Amaryllis soft tissue ruined, but plants survived.
Radiation frosts can occur even if the air temperatures remain above freezing.  What's happened?  The surface temperature of the plant has dropped below freezing, even though the air has not, and if sufficient moisture is in the air, ice crystals may form. 

Night photo of frost-bitten tomatoes
The frost last week got the top of the tomato forest, but overall the plants look okay.  I think it's best to leave frost or freeze-damaged foliage on the plant, to provide a bit of protection throughout the winter.  If I pruned back to live, healthy tissue, more of the plant would suffer damage in the next frost.  Yes, it's ugly.

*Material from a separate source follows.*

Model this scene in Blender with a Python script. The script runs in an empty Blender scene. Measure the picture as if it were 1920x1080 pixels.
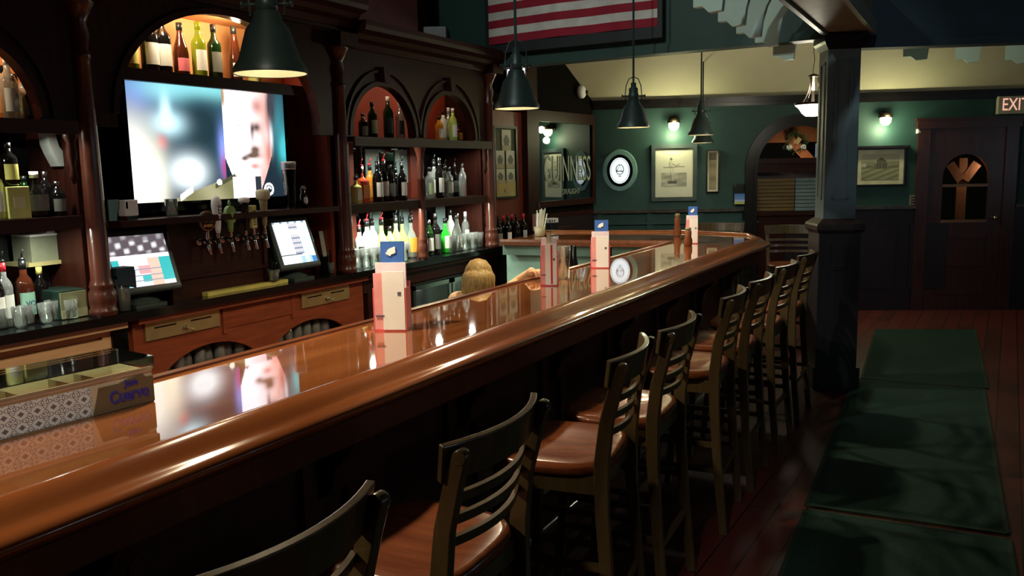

After I harvest the tomatoes, I'll pull them out.  But landscape plants are best left alone, unpruned, until March.  You don't want to encourage new growth midwinter, either.

We like to get all excited about winter here, because we get so little of it!  I imagine those zone 4 and 5 gardeners are laughing at us right now, worrying about our little frosts.  That's okay -- I chuckle to myself when they complain about humidity!